------ SUPPLIED DATA ------
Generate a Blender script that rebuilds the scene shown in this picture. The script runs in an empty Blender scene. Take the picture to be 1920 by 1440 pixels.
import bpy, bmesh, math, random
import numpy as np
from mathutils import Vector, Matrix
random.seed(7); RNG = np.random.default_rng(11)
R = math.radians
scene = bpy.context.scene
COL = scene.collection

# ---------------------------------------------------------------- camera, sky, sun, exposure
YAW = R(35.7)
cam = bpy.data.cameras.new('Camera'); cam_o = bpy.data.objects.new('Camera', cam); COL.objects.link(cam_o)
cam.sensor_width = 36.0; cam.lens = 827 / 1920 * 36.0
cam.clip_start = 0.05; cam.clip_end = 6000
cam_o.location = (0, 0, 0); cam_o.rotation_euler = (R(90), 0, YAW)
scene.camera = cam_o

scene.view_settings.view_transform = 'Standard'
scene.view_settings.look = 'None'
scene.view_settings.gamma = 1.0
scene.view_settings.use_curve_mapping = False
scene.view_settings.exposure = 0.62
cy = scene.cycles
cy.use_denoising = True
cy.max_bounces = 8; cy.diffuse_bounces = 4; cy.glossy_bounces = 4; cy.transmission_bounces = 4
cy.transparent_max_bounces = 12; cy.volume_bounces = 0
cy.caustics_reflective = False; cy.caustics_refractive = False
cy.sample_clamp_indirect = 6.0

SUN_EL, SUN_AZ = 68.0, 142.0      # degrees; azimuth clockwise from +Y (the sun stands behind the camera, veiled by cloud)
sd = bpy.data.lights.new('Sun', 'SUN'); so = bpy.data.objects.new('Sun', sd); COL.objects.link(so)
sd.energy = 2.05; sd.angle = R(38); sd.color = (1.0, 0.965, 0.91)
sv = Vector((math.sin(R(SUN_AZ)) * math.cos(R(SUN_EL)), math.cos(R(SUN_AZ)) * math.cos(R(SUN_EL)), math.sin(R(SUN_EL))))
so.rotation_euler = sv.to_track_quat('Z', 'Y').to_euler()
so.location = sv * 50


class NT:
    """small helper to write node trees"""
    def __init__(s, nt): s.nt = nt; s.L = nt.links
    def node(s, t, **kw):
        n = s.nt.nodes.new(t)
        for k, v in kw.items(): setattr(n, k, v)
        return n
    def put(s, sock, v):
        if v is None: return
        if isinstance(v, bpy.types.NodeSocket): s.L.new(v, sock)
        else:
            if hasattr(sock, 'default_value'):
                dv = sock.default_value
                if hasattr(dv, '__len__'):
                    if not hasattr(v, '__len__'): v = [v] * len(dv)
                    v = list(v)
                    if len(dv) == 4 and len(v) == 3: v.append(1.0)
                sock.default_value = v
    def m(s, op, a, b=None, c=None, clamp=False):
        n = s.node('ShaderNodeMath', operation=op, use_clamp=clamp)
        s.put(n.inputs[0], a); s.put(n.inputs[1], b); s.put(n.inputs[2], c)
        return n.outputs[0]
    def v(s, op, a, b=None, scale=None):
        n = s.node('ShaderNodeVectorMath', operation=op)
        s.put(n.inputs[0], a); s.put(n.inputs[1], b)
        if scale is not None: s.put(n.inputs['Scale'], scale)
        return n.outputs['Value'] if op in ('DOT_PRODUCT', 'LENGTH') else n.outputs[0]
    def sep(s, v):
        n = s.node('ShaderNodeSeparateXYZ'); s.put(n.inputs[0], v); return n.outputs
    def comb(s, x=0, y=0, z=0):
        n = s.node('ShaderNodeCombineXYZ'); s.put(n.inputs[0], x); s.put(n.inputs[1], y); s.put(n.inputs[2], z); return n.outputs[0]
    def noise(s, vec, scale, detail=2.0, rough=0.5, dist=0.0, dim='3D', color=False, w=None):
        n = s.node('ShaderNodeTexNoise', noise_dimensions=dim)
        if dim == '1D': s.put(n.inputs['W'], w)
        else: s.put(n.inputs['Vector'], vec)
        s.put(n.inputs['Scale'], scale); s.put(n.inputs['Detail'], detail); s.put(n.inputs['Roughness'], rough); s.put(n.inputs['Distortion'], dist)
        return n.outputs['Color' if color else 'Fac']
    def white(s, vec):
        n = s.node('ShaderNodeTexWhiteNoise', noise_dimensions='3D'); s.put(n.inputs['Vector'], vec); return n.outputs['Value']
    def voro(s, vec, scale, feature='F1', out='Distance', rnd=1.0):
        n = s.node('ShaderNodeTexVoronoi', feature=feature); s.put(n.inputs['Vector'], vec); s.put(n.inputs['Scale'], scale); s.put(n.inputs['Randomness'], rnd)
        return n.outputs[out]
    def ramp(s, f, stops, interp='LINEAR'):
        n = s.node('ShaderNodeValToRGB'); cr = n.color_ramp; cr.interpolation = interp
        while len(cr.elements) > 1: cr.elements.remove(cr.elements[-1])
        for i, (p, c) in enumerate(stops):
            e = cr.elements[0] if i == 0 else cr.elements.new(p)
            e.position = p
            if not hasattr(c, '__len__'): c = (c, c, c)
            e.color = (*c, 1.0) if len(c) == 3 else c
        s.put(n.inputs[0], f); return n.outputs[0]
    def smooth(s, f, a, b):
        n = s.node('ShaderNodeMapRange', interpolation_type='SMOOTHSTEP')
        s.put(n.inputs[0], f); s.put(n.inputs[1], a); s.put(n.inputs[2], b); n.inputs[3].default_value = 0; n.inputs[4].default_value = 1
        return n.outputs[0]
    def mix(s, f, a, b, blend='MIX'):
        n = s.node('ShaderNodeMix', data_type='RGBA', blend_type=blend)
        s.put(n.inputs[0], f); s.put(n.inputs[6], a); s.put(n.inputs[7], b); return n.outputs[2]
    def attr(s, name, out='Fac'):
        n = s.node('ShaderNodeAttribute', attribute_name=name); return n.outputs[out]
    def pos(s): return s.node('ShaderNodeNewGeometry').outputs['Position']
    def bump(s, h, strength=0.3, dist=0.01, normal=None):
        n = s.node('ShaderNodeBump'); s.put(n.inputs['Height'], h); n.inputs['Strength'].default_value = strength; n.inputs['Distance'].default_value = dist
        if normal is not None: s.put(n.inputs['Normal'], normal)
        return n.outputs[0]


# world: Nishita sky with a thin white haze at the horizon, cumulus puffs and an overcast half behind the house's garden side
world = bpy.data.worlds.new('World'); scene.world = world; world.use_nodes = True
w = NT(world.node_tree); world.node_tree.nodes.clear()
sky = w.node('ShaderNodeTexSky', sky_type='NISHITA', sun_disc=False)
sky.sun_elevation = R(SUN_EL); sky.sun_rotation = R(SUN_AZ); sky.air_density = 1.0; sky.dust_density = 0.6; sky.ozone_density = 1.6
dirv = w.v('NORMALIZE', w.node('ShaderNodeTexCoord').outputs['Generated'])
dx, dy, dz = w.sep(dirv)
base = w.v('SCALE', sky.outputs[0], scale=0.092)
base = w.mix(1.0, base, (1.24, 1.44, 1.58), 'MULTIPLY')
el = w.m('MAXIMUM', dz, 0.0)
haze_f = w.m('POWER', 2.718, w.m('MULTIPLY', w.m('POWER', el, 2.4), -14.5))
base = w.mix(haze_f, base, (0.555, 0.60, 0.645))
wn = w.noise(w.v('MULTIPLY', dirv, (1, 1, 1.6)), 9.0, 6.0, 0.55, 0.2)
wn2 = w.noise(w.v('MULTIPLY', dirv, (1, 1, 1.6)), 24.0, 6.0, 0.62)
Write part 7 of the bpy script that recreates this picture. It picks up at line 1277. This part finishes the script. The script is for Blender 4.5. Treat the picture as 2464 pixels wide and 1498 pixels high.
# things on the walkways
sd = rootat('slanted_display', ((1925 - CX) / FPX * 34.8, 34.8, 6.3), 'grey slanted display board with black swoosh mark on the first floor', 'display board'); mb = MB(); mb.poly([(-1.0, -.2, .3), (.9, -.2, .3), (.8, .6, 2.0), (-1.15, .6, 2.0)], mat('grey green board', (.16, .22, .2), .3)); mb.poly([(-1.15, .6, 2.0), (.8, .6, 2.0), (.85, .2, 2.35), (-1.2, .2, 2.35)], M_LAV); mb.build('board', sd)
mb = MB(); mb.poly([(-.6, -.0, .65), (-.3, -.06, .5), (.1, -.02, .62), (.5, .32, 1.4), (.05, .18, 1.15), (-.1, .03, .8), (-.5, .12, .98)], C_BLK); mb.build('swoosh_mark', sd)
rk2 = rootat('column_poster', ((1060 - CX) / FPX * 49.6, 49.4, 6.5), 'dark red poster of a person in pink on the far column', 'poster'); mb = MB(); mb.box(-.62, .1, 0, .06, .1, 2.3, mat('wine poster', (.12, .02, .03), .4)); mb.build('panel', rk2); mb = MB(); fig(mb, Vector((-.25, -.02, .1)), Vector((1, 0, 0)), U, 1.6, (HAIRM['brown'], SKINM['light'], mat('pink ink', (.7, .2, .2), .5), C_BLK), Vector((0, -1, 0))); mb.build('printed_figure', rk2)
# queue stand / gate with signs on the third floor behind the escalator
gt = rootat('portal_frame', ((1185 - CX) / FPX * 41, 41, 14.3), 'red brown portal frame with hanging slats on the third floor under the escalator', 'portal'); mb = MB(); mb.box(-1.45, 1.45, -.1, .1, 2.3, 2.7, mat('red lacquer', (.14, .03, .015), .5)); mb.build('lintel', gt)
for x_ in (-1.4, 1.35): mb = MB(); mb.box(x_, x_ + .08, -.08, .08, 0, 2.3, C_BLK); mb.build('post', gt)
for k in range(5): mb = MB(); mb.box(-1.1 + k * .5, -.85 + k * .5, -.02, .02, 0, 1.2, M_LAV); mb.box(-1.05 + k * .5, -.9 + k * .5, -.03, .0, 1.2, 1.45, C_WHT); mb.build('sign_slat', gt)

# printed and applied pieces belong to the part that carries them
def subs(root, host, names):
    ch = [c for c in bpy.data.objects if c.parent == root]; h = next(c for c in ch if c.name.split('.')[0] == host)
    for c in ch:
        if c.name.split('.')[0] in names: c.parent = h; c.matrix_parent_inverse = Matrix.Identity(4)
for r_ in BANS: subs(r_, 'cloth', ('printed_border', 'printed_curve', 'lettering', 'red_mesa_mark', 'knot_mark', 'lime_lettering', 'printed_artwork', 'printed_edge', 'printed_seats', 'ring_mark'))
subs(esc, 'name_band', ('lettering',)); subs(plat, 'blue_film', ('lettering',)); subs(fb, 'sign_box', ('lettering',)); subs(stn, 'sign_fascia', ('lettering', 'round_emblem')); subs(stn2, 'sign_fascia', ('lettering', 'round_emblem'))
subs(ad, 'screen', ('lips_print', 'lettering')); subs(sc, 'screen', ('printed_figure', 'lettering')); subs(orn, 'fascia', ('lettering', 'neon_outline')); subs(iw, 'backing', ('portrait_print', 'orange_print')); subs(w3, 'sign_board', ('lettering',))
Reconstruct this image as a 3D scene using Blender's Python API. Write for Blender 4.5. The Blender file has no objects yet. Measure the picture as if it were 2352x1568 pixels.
------
YOUR OBJECTIVE: Which lines hold the word "picture"? Copy each of them from the records.

RESULT OF THIS TASK:
Generate a Blender script that rebuilds the scene shown in this picture. The script runs in an empty Blender scene. Take the picture to be 1920 by 1440 pixels.
Write part 7 of the bpy script that recreates this picture. It picks up at line 1277. This part finishes the script. The script is for Blender 4.5. Treat the picture as 2464 pixels wide and 1498 pixels high.
Reconstruct this image as a 3D scene using Blender's Python API. Write for Blender 4.5. The Blender file has no objects yet. Measure the picture as if it were 2352x1568 pixels.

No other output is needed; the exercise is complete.